I find the numbers a little conservative, but thats just a hunch and not based on any experiments I've done. You can also enlarge using software that will result in a much larger print with little or no artifacts. Since you also want good low light performance, I'd say spend some time looking at the 5d mkII as the low light is good (according to reviews I've read, I have neither of these cameras), and at 21mp, I can't imagine you wanting anymore. The only downside to the Canon might be continuous shooting speed, which might be handy during a live concert.

Just beware, full frame, large MP count comes at a price (Sony, Canon, Nikon, Whoever):

- You will need tons of storage. Both CF cards and hard drive.
- Your computer needs to have plenty of power unless you don't mind waiting 15 min. for a file to load in photoshop.
- Full frame lenses do cost more than "DT" only lenses.
- No built in flash on most of these cameras.
- Heavy as a mofo :lol: , up to 7 lbs in some cases with a high quality lens.

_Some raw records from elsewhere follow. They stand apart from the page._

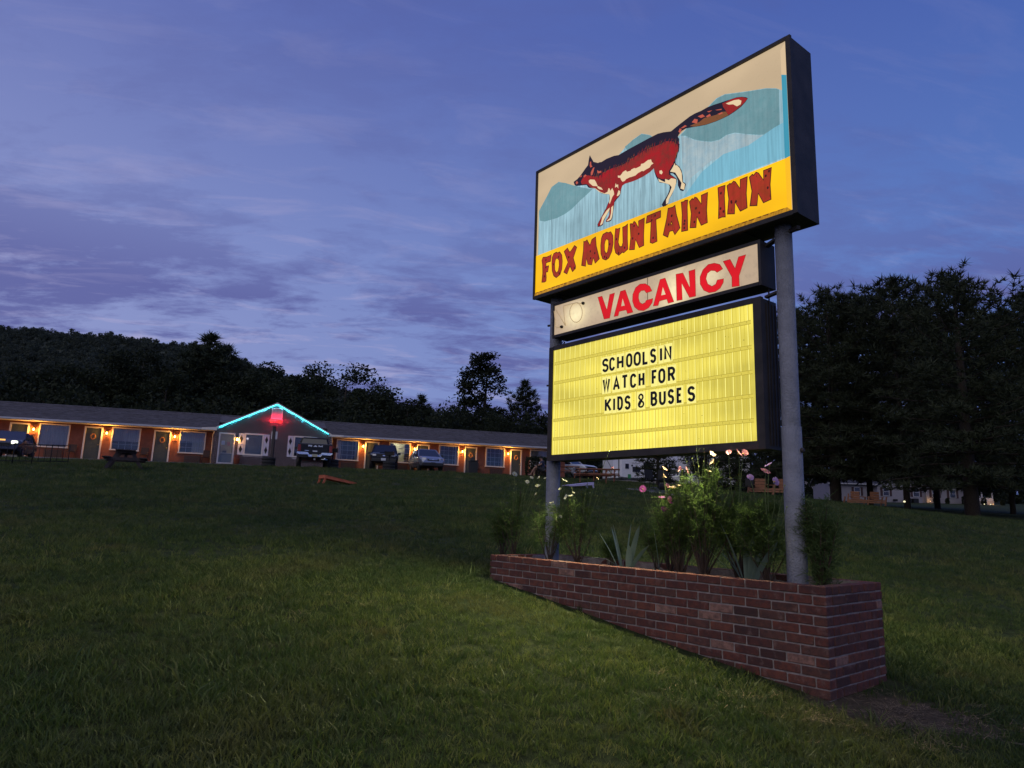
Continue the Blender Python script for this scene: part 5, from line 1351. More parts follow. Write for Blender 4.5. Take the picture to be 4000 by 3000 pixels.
BUD = MB(); BUD.lathe([(0, .008), (.004, .006), (.006, 0), (.004, -.006), (0, -.008)], 8); BUDM = BUD.mesh('bud', M('bud_green', (.22, .26, .06), .7))
fr = random.Random(8)
def flower(th, X, z, y, colr, size=1., tilt=None, yaw=None, npet=8):
    """stalk from the plant's crown to the flower; petals are parts of the flower"""
    X = 4.35 - (4.35 - X) * (SK + y) / 5.25; z = CAM_Z + (z - CAM_Z) * (SK + y) / 5.25
    w = sl_(X, y, z); inv = Matrix.Rotation(-SA, 3, 'Z'); l = inv @ (w - th.location)
    b = MB(); s0 = Vector((l.x * .55, l.y * .55, l.z * .62)); d = l - s0; bend = rv3(fr, .02)
    b.tube([s0, s0 + d * .4 + bend, s0 + d * .8 + bend * .6, l], [.0030, .0026, .0022, .0018], 4); b.build('stalk', STEM, th)
    if colr == 'b':
        o = bpy.data.objects.new('bud', BUDM); COL.objects.link(o); o.parent = th; o.location = l; return
    o = bpy.data.objects.new('flower', CEN); COL.objects.link(o); o.parent = th; o.location = l
    o.rotation_euler = (tilt if tilt is not None else fr.uniform(-1.2, 1.2), fr.uniform(-.6, .6) if yaw is None else yaw, fr.uniform(0, 6.28)); o.scale = (size,) * 3
    cup = fr.uniform(.0, .7)
    for k in range(npet):
        q = bpy.data.objects.new('petal', PME[colr]); COL.objects.link(q); q.parent = o; q.rotation_euler = (cup + fr.uniform(-.12, .12), fr.uniform(-.2, .2), k * 6.283 / 8 + fr.uniform(-.05, .05))
Wf = [(-2.125, 1.922, 1, 1.), (-1.887, 1.831, 1, .7), (-1.817, 1.874, 1, .7), (-1.679, 1.871, 1, .75), (-1.579, 1.86, 1, .7), (-1.706, 1.771, 1, .95), (-1.729, 1.689, 1, .6), (-1.328, 1.737, 2, .7), (-1.287, 1.841, 2, .75), (-1.246, 1.821, 2, .6), (-1.234, 1.658, 2, .95), (-1.17, 1.666, 2, 1.), (-1.469, 1.594, 2, .75), (-1.317, 1.451, 2, .6), (-1.124, 1.698, 3, .6)]
for X, z, pl_, s_ in Wf: flower(B[pl_], X, z, -.20, 'w', s_)
for X, z, pl_, s_, c_ in [(-.61, 2.117, 3, .7, 'b'), (-.559, 1.942, 3, .6, 'p'), (-.779, 1.845, 3, .6, 'y'), (.083, 1.915, 6, 1.0, 'y'), (.082, 1.844, 6, .9, 'y'), (.12, 1.761, 6, .7, 'p'), (.185, 1.744, 6, 1., 'y'), (.252, 1.759, 6, .9, 'y'), (.289, 1.907, 6, .95, 'p'), (.346, 1.901, 6, 1., 'p'), (.463, 1.775, 7, .6, 'w'), (.579, 1.88, 7, .95, 'y'), (.625, 2.031, 7, .9, 'y'), (.631, 1.955, 7, 1.1, 'y'),
                         (.794, 2.03, 8, .9, 'p'), (.887, 2.023, 8, 1.2, 'p'), (.936, 2.021, 8, 1.1, 'p'), (1.17, 1.916, 9, 1.1, 'v'), (1.134, 1.869, 9, 1.2, 'p'), (.988, 1.814, 9, 1.0, 'v'), (1.21, 1.781, 9, 1.15, 'v'), (-.169, 1.735, 5, 1.0, 'm'), (.062, 1.648, 5, 1.0, 'm'), (.139, 1.639, 6, .9, 'p'), (.154, 1.604, 6, .8, 'm'), (.088, 1.55, 5, .9, 'm'), (.12, 1.55, 5, .6, 'm')]:
    flower(B[pl_], X, z, -.22, c_, s_, tilt=fr.uniform(.5, 1.3) if c_ in 'vp' else None)
for k in range(26):
    i = fr.choice((1, 3, 6, 7, 7, 8, 9)); X = specs[i][1] + fr.uniform(-.22, .22); flower(B[i], X, ZT + specs[i][3] * fr.uniform(.75, 1.08), -.15 + fr.uniform(-.08, .08), 'b')
# long bright stems reaching over the lower edge of the message cabinet
b = MB()
for (x0, x1, z1) in ((.05, .02, 1.12), (-.02, -.10, 1.02), (.10, .20, 1.0)):
    b.tube([(x0 * .3, -.05, .6), ((x0 + x1) / 2, -.09, .85), (x1, -.10, z1)], [.003, .0024, .0015], 4)
    for k in range(7): f = .3 + .1 * k; p = Vector((x0 * .3, -.05, .6)).lerp(Vector((x1, -.10, z1)), f); b.tube([p, p + Vector((fr.uniform(-.05, .05), fr.uniform(-.03, .03), .04))], [.0015, .0006], 3)
b.build('flower_stem', STEM, B[7])

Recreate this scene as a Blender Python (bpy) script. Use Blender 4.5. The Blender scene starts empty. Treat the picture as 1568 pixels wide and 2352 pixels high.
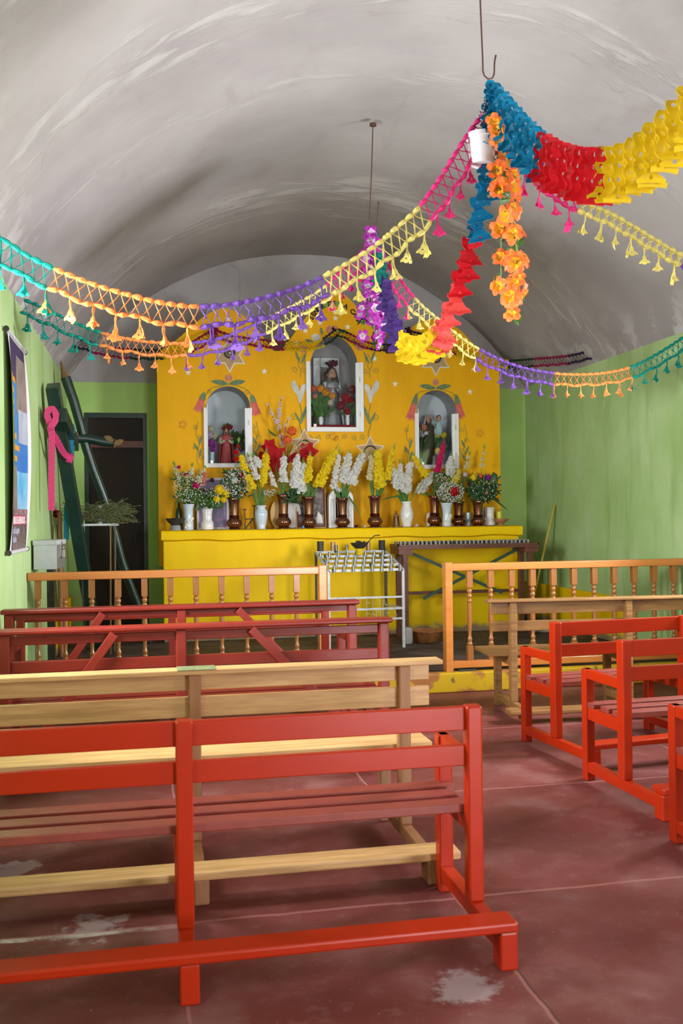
import bpy, bmesh, math, random
from mathutils import Vector, Matrix, Euler
random.seed(7)
rnd = random.random
def rr(a, b): return a + (b - a) * random.random()
D = bpy.data
C = bpy.context.scene.collection
SC = bpy.context.scene

# ---------------------------------------------------------------- camera
F_PX, CX, CY = 2200.0, 784.0, 1176.0
YAW, PITCH, ROLL, EYE = math.radians(11.16), 9.0 / 2200.0, 0.012, 1.55
_F = Vector((math.sin(YAW) * math.cos(PITCH), math.cos(YAW) * math.cos(PITCH), math.sin(PITCH)))
_R0 = Vector((math.cos(YAW), -math.sin(YAW), 0))
_U0 = _R0.cross(_F)
_R = _R0 * math.cos(ROLL) - _U0 * math.sin(ROLL)
_U = _U0 * math.cos(ROLL) + _R0 * math.sin(ROLL)
cam_d = D.cameras.new('camera'); cam = D.objects.new('camera', cam_d); C.objects.link(cam)
cam_d.sensor_fit = 'VERTICAL'; cam_d.sensor_height = 36.0; cam_d.lens = 36.0 * F_PX / 2352.0
cam.matrix_world = Matrix(((_R.x, _U.x, -_F.x, 0), (_R.y, _U.y, -_F.y, 0), (_R.z, _U.z, -_F.z, EYE), (0, 0, 0, 1)))
cam_d.clip_start = 0.05
cam_d.dof.use_dof = True; cam_d.dof.focus_distance = 10.5; cam_d.dof.aperture_fstop = 5.6
SC.camera = cam

# measuring helpers: where a sight line meets a real plane of the room
EYEV = Vector((0, 0, EYE))
def ray(px, py): return _F + _R * ((px - CX) / F_PX) - _U * ((py - CY) / F_PX)
def PY(px, py, Y):
    d = ray(px, py); return EYEV + d * (Y / d.y)
def PXp(px, py, X):
    d = ray(px, py); return EYEV + d * (X / d.x)
def PZ(px, py, z):
    d = ray(px, py); return EYEV + d * ((z - EYE) / d.z)
def PL(px, py, a, b):
    n = Vector((b[1] - a[1], a[0] - b[0], 0)); d = ray(px, py)
    return EYEV + d * (n.dot(Vector((a[0], a[1], 0))) / n.dot(d))

# ---------------------------------------------------------------- light
SC.view_settings.view_transform = 'Standard'; SC.view_settings.look = 'None'
SC.view_settings.exposure = 0.0; SC.view_settings.gamma = 1.0; SC.view_settings.use_curve_mapping = False
world = D.worlds.new('sky'); SC.world = world; world.use_nodes = True
world.node_tree.nodes['Background'].inputs[0].default_value = (0.80, 0.88, 1.0, 1)
world.node_tree.nodes['Background'].inputs[1].default_value = 1.0
def area(name, loc, target, sx, sy, power, col):
    l = D.lights.new(name, 'AREA'); l.shape = 'RECTANGLE'; l.size = sx; l.size_y = sy; l.energy = power; l.color = col
    o = D.objects.new(name, l); C.objects.link(o); o.location = loc
    o.rotation_euler = (Vector(target) - Vector(loc)).to_track_quat('-Z', 'Y').to_euler(); return o
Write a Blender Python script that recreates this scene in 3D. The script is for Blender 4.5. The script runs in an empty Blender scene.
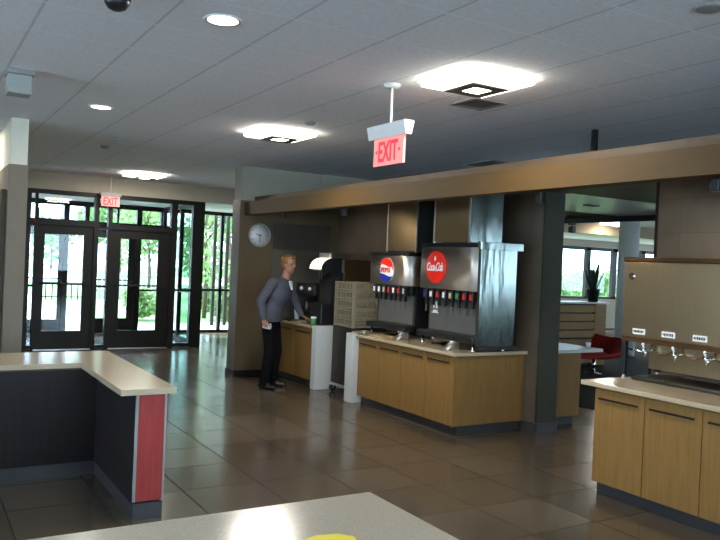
import bpy, bmesh, math, random
from mathutils import Vector, Matrix
random.seed(7)
PI = math.pi
scene = bpy.context.scene
COL = scene.collection

# ------------------------------------------------------------------ camera
yaw, pitch, roll = (math.radians(a) for a in (31.06, -0.47, 2.475))
fw = Vector((math.sin(yaw)*math.cos(pitch), math.cos(yaw)*math.cos(pitch), math.sin(pitch)))
r0 = Vector((math.cos(yaw), -math.sin(yaw), 0))
u0 = r0.cross(fw)
rr = r0*math.cos(roll) + u0*math.sin(roll)
uu = -r0*math.sin(roll) + u0*math.cos(roll)
cam = bpy.data.objects.new('camera', bpy.data.cameras.new('camera'))
COL.objects.link(cam)
cam.data.sensor_width = 36
cam.data.lens = 755.4/720*36
cam.data.clip_end = 300
cam.matrix_world = Matrix(((rr.x, uu.x, -fw.x, 0), (rr.y, uu.y, -fw.y, 0), (rr.z, uu.z, -fw.z, 1.74), (0, 0, 0, 1)))
scene.camera = cam

# ------------------------------------------------------------------ materials
def S(r, g, b):
    f = lambda c: (c/255/12.92) if c/255 <= .04045 else ((c/255+.055)/1.055)**2.4
    return (f(r), f(g), f(b))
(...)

If you don't mind, what sizes are you typically hoping to print?

If you've never owned a DSLR before, maybe you probably shouldn't start off at such a high level. Maybe a D300 or 50D or A700 might be enough? You can still buy quality FF lenses, and upgrade after a couple of years, but not have to spend so much on a body until you know you really need that much (and can use cameras that tend to be a little more complicated)?

Also, maybe try renting for 1 week. See if you really need a 3000.00 camera.